Memory chips are generally packaged into small plastic or ceramic dual inline packages (DIPs) which are themselves assembled into a memory module. The single inline memory module or SIMM is a small circuit board designed to accommodate surface-mount memory chips. SIMMs use less board space and are more compact than previous memory-mounting hardware.

Memory modules evolved from the need of saving motherboard space and effortless memory expansion. Instead of plugging in 8 or 9 single DRAM DIP chips, only one additional memory module was needed to increase the memory of the computer. The SIMM was the successor of SIPP memory (Single In-line Pin Package), which was used in 80286 systems. SIPP’s 30 pins often bent or broke during installation, leading to a SIMM’s contact plate design.

By the early 1990s the original 30-pin SIMM had been superseded by the 72-pin variety.
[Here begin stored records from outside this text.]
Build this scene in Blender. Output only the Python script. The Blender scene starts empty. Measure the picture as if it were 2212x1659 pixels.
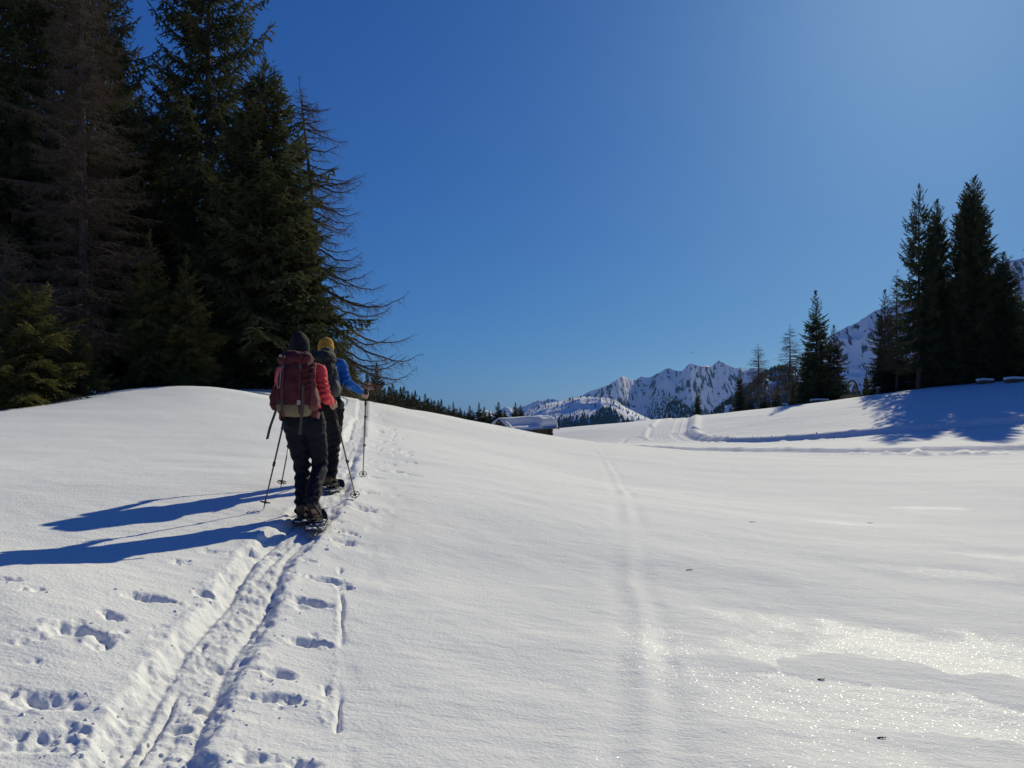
import bpy, math, random
import numpy as np
from mathutils import Vector, Matrix

# ------------------------------------------------------------------ camera, sky, sun, exposure
scene = bpy.context.scene
COL = scene.collection
EYE = 1.55                      # the lens is held this high above the snow
F_PX, CX, HZ = 1703.0, 1106.0, 880.0   # survey of the photograph (focal length, centre column, eye level)
SUN_AZ, SUN_EL = math.radians(29.0), math.radians(28.3)

cam_d = bpy.data.cameras.new("camera")
cam_d.sensor_width = 36.0
cam_d.lens = 36.0 * F_PX / 2212.0
cam_d.shift_y = (HZ - 829.5) / 2212.0
cam_d.clip_start = 0.05
cam_d.clip_end = 40000.0
cam = bpy.data.objects.new("camera", cam_d)
cam.location = (0, 0, EYE)
cam.rotation_euler = (math.pi / 2, 0, 0)
COL.objects.link(cam)
scene.camera = cam

world = bpy.data.worlds.new("World")
scene.world = world
world.use_nodes = True
wn, wl = world.node_tree.nodes, world.node_tree.links
wn.clear()
sky = wn.new("ShaderNodeTexSky")
sky.sky_type = 'NISHITA'
sky.sun_disc = False
sky.sun_elevation = SUN_EL
sky.sun_rotation = SUN_AZ
sky.altitude = 3000.0
sky.air_density = 1.0
sky.dust_density = 7.0
sky.ozone_density = 8.0
# the phone's colour response to that sky, one curve per channel for the whole dome
sep = wn.new("ShaderNodeSeparateColor"); comb = wn.new("ShaderNodeCombineColor")
wl.new(sky.outputs[0], sep.inputs[0])
for ch, (gain, power) in enumerate(((0.222, 0.98), (0.535, 0.80), (1.54, 0.50))):
    pw = wn.new("ShaderNodeMath"); pw.operation = 'POWER'; pw.inputs[1].default_value = power
    ml = wn.new("ShaderNodeMath"); ml.operation = 'MULTIPLY'; ml.inputs[1].default_value = gain
    wl.new(sep.outputs[ch], pw.inputs[0]); wl.new(pw.outputs[0], ml.inputs[0]); wl.new(ml.outputs[0], comb.inputs[ch])
bg = wn.new("ShaderNodeBackground")
bg.inputs["Strength"].default_value = 0.1
wo = wn.new("ShaderNodeOutputWorld")
wl.new(comb.outputs[0], bg.inputs[0])
wl.new(bg.outputs[0], wo.inputs[0])

sun_d = bpy.data.lights.new("sun", 'SUN')
sun_d.energy = 3.85
sun_d.angle = math.radians(0.55)
sun_d.color = (1.0, 0.935, 0.69)
sun = bpy.data.objects.new("sun", sun_d)
S = Vector((math.sin(SUN_AZ) * math.cos(SUN_EL), math.cos(SUN_AZ) * math.cos(SUN_EL), math.sin(SUN_EL)))
sun.rotation_euler = (-S).to_track_quat('-Z', 'Y').to_euler()
sun.location = S * 60
COL.objects.link(sun)

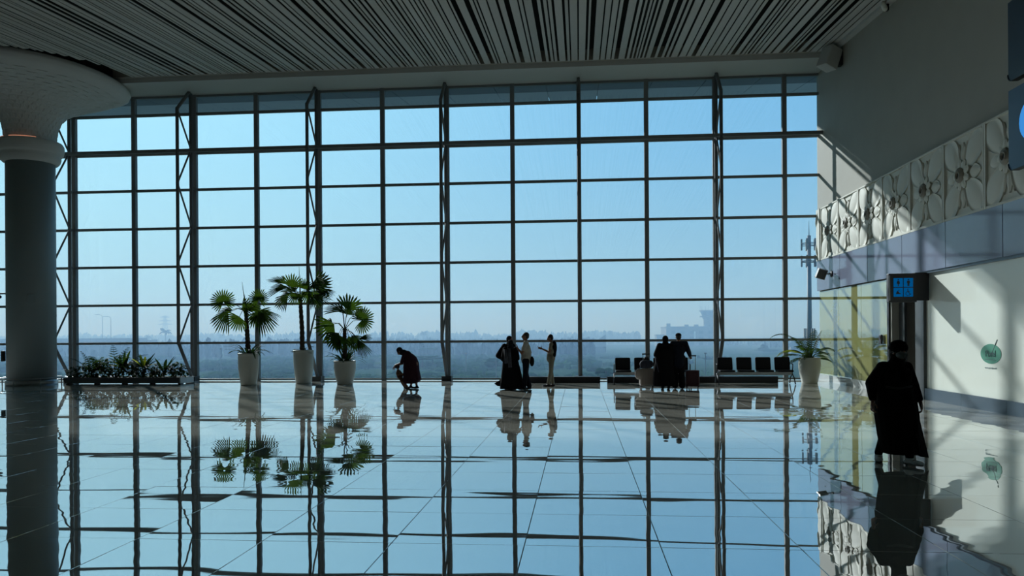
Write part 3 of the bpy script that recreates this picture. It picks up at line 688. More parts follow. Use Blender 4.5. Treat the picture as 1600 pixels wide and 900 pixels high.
# ------------------------------------------------------------------ potted plants
V = Vector
def fan(mb, hub, d, nrm, R, spread, n, rng, droop=0.12, fuse=0.48):
    d = V(d).normalized(); nrm = V(nrm); s = nrm.cross(d)
    s = s.normalized() if s.length > .05 else V((1, 0, 0)); nn = d.cross(s)
    for k in range(n):
        th = -spread / 2 + spread * (k + .5) / n; dt = spread / n * .5
        l = R * (0.80 + .2 * math.cos(th * .6)) * rng.uniform(.9, 1.06)
        def q(r, a, o=0.0): return V(hub) + (d * math.cos(a) + s * math.sin(a)) * r + nn * (o + .10 * r * abs(math.sin(a))) - V((0, 0, droop * (r / R) ** 2 * R * 1.2))
        f_ = fuse * l; w_ = .016
        vs = [V(hub), q(f_, th - dt), q(f_, th, w_), q(f_, th + dt), q(l, th + rng.uniform(-.03, .03), -.01), q(l * .80, th - dt * .6), q(l * .80, th + dt * .6)]
        mb.add(vs, [(0, 1, 2), (0, 2, 3), (1, 5, 2), (2, 6, 3), (5, 4, 2), (2, 4, 6)])
def strap(mb, p, a, el, L_, w_, n=6, g=0.35):
    p = V(p); d = V((math.cos(a) * math.cos(el), math.sin(a) * math.cos(el), math.sin(el))); side = V((-math.sin(a), math.cos(a), 0)); vs = []
    for k in range(n + 1):
        t = k / n; ww = w_ * math.sin(PI * (.12 + .86 * t)) ** .6
        vs += [p - side * ww, p + V((0, 0, -.25 * ww)), p + side * ww]
        d = (d - V((0, 0, g * 2.4 / n))).normalized(); p = p + d * L_ / n
    fs = []
    for k in range(n): i = k * 3; fs += [(i, i + 1, i + 4, i + 3), (i + 1, i + 2, i + 5, i + 4)]
    return mb.add(vs, fs)
def pot(t, h, rt, rb, rm=None):
    rm = rm or rt * 1.04
    p = [(rb, 0), (rb + .012, .02)]
    for k in range(1, 10): q = k / 10; p.append((rb + (rm - rb) * math.sin(q * PI / 2) ** .9 - (rm - rt) * max(0, q - .6) / .4, .02 + (h - .06) * q))
    p += [(rt, h - .06), (rt + .012, h - .045), (rt + .012, h - .005), (rt, h), (rt - .035, h), (rt - .04, h - .03), (rt - .05, h - .09)]
    MB().lathe(p, n=32).build('pot', M['pot'], t, True)
    MB().lathe([(rt - .045, h - .10), (rt - .06, h - .055), (.05, h - .045)], n=20).build('soil', M['soil'], t)
PXM = 48.5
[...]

These supported 32-bit data paths, and were originally used with 32-bit CPUs.

A typical motherboard of the time offered four SIMM sockets capable of taking either single-sided or double-sided SIMMs with module sizes of 4, 8, 16, 32 or even 64MB. With the introduction of the Pentium processor in 1993, the width of the data bus was increased to 64-bits. When 32-bit SIMMs were used with these processors, they had to be installed in pairs, with each pair of modules making up a memory bank. The CPU communicated with the bank of memory as one logical unit.